The most important acquisition was Linekin Point and its adjacent salt marsh. It is scenic, undeveloped land jutting out into Wheeler Bay, and the salt marsh is one of the few totally undisturbed areas of its type left on the coast of Maine. The 30-acre site was purchased with help from Maine Coast Heritage Trust, in partnership with the Pew Foundation, and is now preserved for future generations of the wildlife that inhabit it and the environmentally-conscious people who want to visit.
Changing Our Name
When the original 24 acre site surrounding the quarry was conserved, we chose the name Clark Island Wildlife Refuge to reflect its purpose and location on Clark Island Road.

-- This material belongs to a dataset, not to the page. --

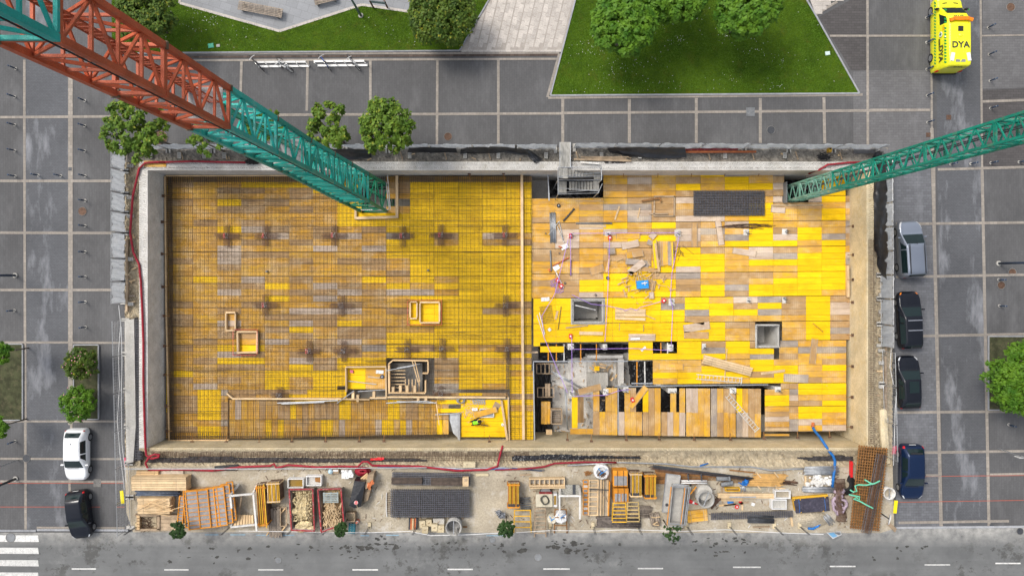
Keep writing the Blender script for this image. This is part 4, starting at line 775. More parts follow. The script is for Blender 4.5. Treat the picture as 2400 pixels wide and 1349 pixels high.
for lb, x0, y0, x1, y1, r_, m_ in [('loose bright tube crossing the grey tube bundle',1286,550,1311,518,.035,ALU),('bent bright brackets beside the tube bundle, long one',1306,530,1322,568,.04,ALU),('second bright bracket beside the tube bundle',1311,520,1320,560,.03,GALV),('short rusty bar with a hook end by the tubes',1320,518,1346,489,.07,STEELD),('long dark grey tube above the pale planks',1350,523,1434,523.5,.06,GREYP),('dark grey pipe standing lengthwise at left',1290,586,1292,634,.06,GREYP),('long terracotta pipe slanting at left',1296,623,1332,604,.06,TERR),('short terracotta pipe end below the slanting one',1285,630,1290,636,.07,TERR),('short terracotta tube beside the white paper',1309,577,1317,580,.06,TERR),('thin dark rod by the purple string',1338,609,1337,645,.05,RUSTD),('white tube across the lift opening',1348,715,1396,726,.04,WHITE),('thin rusty rod on the right yellow bay',1905,757,1929,777,.025,RUST),('thin dark rod on yellow beside the mesh scrap',1308,772,1315,718,.025,STEELD),('white rod lying over the red reels',1303,637,1321,674,.04,WHITE)]:
    t_ = thing('pipe', lb, 'pipe', x0, y0, DZ); mb = MB(); mb.cyl(P(x0, y0, DZ+.08), P(x1, y1, DZ+.08), r_, 8); obj('tube', mb, m_, t_, smooth=True); mb = MB(); d = (P(x1,y1,DZ+.08)-P(x0,y0,DZ+.08)).normalized(); mb.cyl(P(x1,y1,DZ+.08)-d*.12, P(x1,y1,DZ+.08)+d*.01, r_*1.2, 8); obj('collar', mb, m_, t_, smooth=True)
for lb, x, y, L, W, a in [('white paper beside the short terracotta tube',1323,578,18,11,25),('white sheet lying at the foot of the dark pipe',1304,627,15,12,35),('small white paper sheet on the first yellow panels',1278,701,20,9,4),('white paper lying in the papers box',890,871,18,8,-4),('small white paper near the stair box',1288,772,7,7,40),('white paper with purple string on yellow',1508,817,14,5,40)]:
    mb = MB(); c = P(x, y, DZ+.05); k = K(DZ); N = 5; vs = []; fs = []
    for i in range(N+1):
        for j in (-1, 1): u = (-.5+i/N)*L*k; v_ = j*W*k/2; vs.append((c.x+u*math.cos(math.radians(a))-v_*math.sin(math.radians(a)), c.y+u*math.sin(math.radians(a))+v_*math.cos(math.radians(a)), DZ+.03+.05*math.sin(i*2.1+j)**2))
    for i in range(N): fs.append((i*2, i*2+2, i*2+3, i*2+1))
    mb.add(vs, fs); obj('paper', mb, PAPER, label=lb, cat='paper', group='papers on the deck')
for lb, x, y in [('red string reel at the upper left column',1337,553),('red string reel below the second column stub',1429,557),('red reel beside the purple tangle, upper',1307,657),('red reel beside the purple tangle, lower',1315,670),('red reel by the middle column stub',1555,704),('red reel above the black tarp opening',1337,787),('red reel on the slanting board',1482,936)]:
    t_ = thing('string_reel', lb, 'reel', x, y, DZ, 'red string reels'); mb = MB(); p = P(x, y, DZ); mb.box(p+Vector((0,0,.1)), (.36,.26,.2), R(0,3)); obj('case', mb, REDB, t_); mb = MB(); mb.cyl(p+Vector((0,0,.2)), p+Vector((0,0,.24)), .08, 10); obj('crank', mb, WHITE, t_)
for lb, px in [('taut purple string along the upper columns',[(1337,547),(1590,545)]),('purple string dropping from the upper left column',[(1337,550),(1338,645)]),('purple string running down to the reels',[(1332,560),(1300,690),(1270,740),(1275,790),(1300,850),(1330,920)]),('purple string along the tarp openings',[(1340,818),(1480,816),(1575,821)]),('purple string dropping through the upper stub',[(1429,560),(1424,700),(1418,800)]),('purple string dropping past the middle stub',[(1592,552),(1575,640),(1571,700),(1577,720),(1573,810)]),('purple string wandering over the plank pair',[(1340,690),(1385,712),(1420,716),(1460,724),(1465,728),(1478,722),(1492,727),(1500,720),(1550,706)]),('purple string from the tarp hole to the concrete stub',[(1340,790),(1341,920)]),('purple string over the lower crosswise boards',[(1345,928),(1400,926),(1420,926),(1450,915),(1478,912)])]:
    mb = MB(); mb.ptube(px, .022, DZ+.28, 4); obj('string', mb, PURPLE, label=lb, cat='string')
mb = MB()
for i in range(60): a = i*.9; pass
mb.ptube([(1298+7*math.cos(i*.8)+R(-3,3), 662+9*math.sin(i*.63)+R(-3,3)) for i in range(26)], .012, DZ+.06, 4); mb.ptube([(1311+9*math.cos(i*.8)+R(-3,3), 681+5*math.sin(i*.63)+R(-2,2)) for i in range(22)], .012, DZ+.06, 4); obj('string_tangle', mb, PURPLE, label='tangle of purple string beside the red reels', cat='string')
mb = MB(); mb.ptube([(1304,482),(1305,483)], .1, DZ+.1)
for lb, x, y, r_, m_ in [('round black disc with a pale hub in the upper left bay',1309,482,4.5,RUB),('small black grommet on the ochre deck',1279,547,1.8,RUB),('small brown plug below the papers',1311,593,1.8,RUSTD),('dark round plug beside the red reels',1324,663,2.4,RUB),('brown round knob over the lift opening',1396,691,2.6,RUSTD),('dark green reel on the string line',1424,651,4,mk('dark_green_plastic',(.03,.06,.03),.6)),('blue and grey reel in the papers box',896,882,4.5,NAVY),('white round tape case beside the worker',1178,994,3.4,WHITE)]:
    t_ = thing('round_fitting', lb, 'fitting', x, y, DZ); p = P(x, y, DZ); mb = MB(); mb.cyl(p, p+Vector((0,0,.12)), r_*K(DZ), 16); obj('disc', mb, m_, t_); mb = MB(); mb.cyl(p+Vector((0,0,.12)), p+Vector((0,0,.15)), r_*K(DZ)*.4, 10); obj('hub', mb, GALV, t_)
# concrete column stubs
STUBS = [(1337,552,13,9,'upper left'),(1425,548,12,11,'second in the upper row'),(1588,546,14,15,'third in the upper row'),(1749,544,13,14,'fourth in the upper row'),(1839,543,12,13,'right in the upper row'),(1574,708,14,16,'middle, near the red reel'),(1754,703,9,13,'middle right, with a white sheet'),(1838,703,9,14,'middle far right'),(1338,812,14,14,'left at the black tarp openings'),(1418,813,10,13,'second at the black tarp openings'),(1572,815,12,16,'in the small square opening'),(1650,811,9,13,'right of the small opening'),(1340,921,12,12,'left of the ladder opening'),(1420,918,12,14,'on the crosswise boards, leaning left'),(1467,912,12,14,'on the crosswise boards, second'),(1576,915,20,11,'on the crosswise boards, with bent bars'),(1718,915,15,12,'at the crosswise boards\' upper gap'),(1823,912,14,12,'in the gap near the right bays')]
for x, y, w_, h_, lb in STUBS:
    t_ = thing('column_stub', 'white concrete column stub, '+lb, 'column', x, y, FZ, 'concrete column stubs'); mb = MB(); top = DZ+.02; mb.pbox(x-w_/2, y-h_/2, x+w_/2, y+h_/2, FZ, top); obj('shaft', mb, CONCW, t_); mb = MB()
    for i in range(8):
        p = P(x+R(-.4,.4)*w_, y+R(-.4,.4)*h_, top-.02); mb.tube([p, p+Vector((R(-.05,.05),R(-.05,.05),.25)), p+Vector((R(-.1,.3),R(-.15,.1),R(.4,.55)))], .014, 4)
    obj('column_bars', mb, STEELD, t_, kind='stuff')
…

With the acquisition of Linekin Point, a better descriptor was needed. With more than half a mile of protected shoreline on Wheeler Bay, we chose a name that more accurately reflected the preservation of undisturbed coastline on Wheeler Bay, hence the name Wheeler Bay Wildlife Sanctuary. The name change also cleared up some confusion about where the sanctuary is located. There is an island called Clark Island, and it is located at the southern end of Clark Island Road. The island is private property. The owners are nice people, and we didn’t want to be the cause of violations of their privacy by well-meaning bird-watchers looking for the wildlife sanctuary. The name change removes that source of confusion and inconvenience.
And, on the subject of nice people, as luck would have it, we have the best next-door neighbor on Wheeler Bay that one could hope for—Hurricane Island Outward Bound—whose staff and participants share our values of respecting the landscape we tread on.